Unix command to check if any two lines in a file are same?

Here is one way to get the exact output you're looking for:

$ grep -nFx "$(sort sentences.txt | uniq -d)" sentences.txt 
1:This is sentence X
4:This is sentence X

Explanation:

The inner $(sort sentences.txt | uniq -d) lists each line that occurs more than once. The outer grep -nFx looks again in sentences.txt for exact -x matches to any of these lines -F and prepends their line number -n


Not exactly what you want, but you can try combining sort and uniq -c -d:

aularon@aularon-laptop:~$ cat input
This is sentence X
This is sentence Y
This is sentence Z
This is sentence X
This is sentence A
This is sentence B

aularon@aularon-laptop:~$ sort input | uniq -cd
      2 This is sentence X
aularon@aularon-laptop:~$ 

2 here is the number of duplications found for the line, from man uniq:

   -c, --count
          prefix lines by the number of occurrences

   -d, --repeated
          only print duplicate lines

IF the file contents fit in memory awk is good for this.
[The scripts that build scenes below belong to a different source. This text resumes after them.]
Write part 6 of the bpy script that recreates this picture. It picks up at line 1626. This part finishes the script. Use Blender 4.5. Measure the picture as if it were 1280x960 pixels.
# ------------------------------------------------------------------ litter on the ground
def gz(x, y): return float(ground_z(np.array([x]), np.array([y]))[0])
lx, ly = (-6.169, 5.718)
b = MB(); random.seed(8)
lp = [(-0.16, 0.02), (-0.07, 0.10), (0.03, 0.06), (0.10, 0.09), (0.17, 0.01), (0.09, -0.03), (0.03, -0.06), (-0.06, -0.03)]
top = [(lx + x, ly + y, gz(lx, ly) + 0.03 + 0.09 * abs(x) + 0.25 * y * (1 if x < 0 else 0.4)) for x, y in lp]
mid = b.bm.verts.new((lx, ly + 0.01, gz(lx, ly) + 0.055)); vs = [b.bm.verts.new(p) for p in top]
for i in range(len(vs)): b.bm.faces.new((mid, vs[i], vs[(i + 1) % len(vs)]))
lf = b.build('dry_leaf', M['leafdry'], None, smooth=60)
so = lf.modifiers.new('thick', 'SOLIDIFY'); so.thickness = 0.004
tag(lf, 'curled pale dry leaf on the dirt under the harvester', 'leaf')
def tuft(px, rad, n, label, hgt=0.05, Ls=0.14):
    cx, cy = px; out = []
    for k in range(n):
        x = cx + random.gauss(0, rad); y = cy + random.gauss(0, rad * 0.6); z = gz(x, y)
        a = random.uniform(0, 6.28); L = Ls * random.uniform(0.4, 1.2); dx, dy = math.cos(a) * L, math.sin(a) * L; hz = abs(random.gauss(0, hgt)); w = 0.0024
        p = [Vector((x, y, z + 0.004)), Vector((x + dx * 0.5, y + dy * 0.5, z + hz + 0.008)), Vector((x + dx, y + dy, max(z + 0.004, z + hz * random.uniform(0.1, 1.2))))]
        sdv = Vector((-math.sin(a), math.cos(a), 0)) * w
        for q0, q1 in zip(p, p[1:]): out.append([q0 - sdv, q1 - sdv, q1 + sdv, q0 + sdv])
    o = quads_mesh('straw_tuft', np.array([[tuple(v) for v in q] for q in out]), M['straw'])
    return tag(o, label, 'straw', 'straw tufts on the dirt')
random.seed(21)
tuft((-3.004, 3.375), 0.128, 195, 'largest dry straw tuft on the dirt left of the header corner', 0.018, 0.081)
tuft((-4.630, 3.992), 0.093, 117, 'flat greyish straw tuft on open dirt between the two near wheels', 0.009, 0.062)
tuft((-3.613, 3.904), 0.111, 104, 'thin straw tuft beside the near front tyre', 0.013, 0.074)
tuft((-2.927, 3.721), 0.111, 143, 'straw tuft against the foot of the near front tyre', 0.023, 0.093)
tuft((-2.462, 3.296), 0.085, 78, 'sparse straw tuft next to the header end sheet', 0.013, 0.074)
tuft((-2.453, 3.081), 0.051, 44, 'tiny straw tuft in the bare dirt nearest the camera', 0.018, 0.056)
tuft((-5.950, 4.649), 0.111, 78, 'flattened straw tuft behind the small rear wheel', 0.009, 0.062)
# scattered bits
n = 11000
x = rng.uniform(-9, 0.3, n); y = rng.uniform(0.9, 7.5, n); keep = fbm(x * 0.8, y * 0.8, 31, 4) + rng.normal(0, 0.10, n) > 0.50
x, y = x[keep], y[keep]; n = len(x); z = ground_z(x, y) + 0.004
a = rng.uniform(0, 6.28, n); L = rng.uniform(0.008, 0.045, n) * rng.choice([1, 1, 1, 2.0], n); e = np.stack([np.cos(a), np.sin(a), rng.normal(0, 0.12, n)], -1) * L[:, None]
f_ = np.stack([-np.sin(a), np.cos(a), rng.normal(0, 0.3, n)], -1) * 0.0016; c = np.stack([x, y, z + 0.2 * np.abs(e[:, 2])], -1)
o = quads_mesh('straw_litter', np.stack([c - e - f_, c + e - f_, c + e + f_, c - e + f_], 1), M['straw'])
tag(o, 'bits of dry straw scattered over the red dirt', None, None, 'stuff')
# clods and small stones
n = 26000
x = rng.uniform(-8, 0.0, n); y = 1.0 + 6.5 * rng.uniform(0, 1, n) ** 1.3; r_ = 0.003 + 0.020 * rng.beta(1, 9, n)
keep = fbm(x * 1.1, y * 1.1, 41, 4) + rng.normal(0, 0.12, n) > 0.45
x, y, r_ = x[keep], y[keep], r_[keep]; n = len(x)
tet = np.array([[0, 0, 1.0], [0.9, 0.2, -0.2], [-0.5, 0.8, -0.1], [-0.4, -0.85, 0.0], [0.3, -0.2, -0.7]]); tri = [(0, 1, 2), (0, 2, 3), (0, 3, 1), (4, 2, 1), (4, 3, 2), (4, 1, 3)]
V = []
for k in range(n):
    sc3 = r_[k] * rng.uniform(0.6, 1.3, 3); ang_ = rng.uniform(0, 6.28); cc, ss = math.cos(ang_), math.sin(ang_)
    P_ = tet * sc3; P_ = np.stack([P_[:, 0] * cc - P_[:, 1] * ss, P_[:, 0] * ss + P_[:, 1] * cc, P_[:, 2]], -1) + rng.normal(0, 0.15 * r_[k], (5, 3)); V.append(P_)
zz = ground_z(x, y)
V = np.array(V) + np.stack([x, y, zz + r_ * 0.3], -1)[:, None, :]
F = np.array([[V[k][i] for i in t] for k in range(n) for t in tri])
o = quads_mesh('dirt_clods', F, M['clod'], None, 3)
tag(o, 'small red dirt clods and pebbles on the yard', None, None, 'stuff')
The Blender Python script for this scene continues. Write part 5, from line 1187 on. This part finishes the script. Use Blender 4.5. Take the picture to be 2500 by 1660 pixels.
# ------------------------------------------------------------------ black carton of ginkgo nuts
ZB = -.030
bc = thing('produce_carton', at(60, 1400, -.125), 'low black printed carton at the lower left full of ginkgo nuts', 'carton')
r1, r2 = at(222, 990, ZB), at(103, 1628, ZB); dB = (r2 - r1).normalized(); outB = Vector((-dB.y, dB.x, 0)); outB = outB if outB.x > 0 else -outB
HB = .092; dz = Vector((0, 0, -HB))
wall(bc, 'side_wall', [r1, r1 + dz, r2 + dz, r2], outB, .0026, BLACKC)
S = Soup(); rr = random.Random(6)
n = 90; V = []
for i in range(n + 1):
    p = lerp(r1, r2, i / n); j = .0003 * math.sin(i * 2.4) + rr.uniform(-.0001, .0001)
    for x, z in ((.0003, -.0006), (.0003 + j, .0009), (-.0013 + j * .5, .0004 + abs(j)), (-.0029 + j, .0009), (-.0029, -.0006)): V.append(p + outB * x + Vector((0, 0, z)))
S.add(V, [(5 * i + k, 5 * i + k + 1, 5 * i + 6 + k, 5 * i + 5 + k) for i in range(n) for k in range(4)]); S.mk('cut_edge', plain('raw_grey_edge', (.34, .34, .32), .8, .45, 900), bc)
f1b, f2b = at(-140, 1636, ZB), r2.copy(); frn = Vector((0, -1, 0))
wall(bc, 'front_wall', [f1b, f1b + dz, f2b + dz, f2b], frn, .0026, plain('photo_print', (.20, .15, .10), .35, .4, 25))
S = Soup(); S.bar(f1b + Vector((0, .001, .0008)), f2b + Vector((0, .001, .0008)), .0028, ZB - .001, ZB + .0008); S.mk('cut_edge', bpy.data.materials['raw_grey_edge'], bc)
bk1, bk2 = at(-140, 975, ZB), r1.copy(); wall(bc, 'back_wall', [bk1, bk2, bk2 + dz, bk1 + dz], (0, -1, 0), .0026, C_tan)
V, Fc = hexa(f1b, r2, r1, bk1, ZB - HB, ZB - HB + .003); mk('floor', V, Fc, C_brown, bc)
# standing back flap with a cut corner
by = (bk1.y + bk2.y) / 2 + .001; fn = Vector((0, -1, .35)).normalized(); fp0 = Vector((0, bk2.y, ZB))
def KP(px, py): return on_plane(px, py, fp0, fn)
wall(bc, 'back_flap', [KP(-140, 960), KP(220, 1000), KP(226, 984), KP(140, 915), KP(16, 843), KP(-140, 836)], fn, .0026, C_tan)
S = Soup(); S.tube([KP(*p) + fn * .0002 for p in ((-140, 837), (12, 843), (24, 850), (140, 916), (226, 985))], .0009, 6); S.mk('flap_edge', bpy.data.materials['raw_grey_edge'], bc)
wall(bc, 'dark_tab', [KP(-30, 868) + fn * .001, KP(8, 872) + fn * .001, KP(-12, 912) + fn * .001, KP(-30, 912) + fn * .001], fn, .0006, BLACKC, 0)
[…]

The standard one-liner in comp.lang.awk (I can't search an instance from this machine but there's several every month) to just detect there is duplication is awk 'n[$0]++' which counts the occurrences of each line value and prints any occurrence(s) other than the first, because the default action is print $0.

To show all occurrences including the first, in your format, but possibly in mixed order when more than one value is duplicated, gets a little more finicky:

awk <sentences.txt ' !($0 in n) {n[$0]=NR;next} \
    n[$0] {n[$0]=0; print "Line "n[$0]":"$0} \
    {print "Line "NR":"$0} '

Shown in multiple lines for clarity, you usually run together in real use. If you do this often you can put the awk script in a file with awk -f, or of course the whole thing in a shell script. Like most simple awk this can be done very similarly with perl -n[a].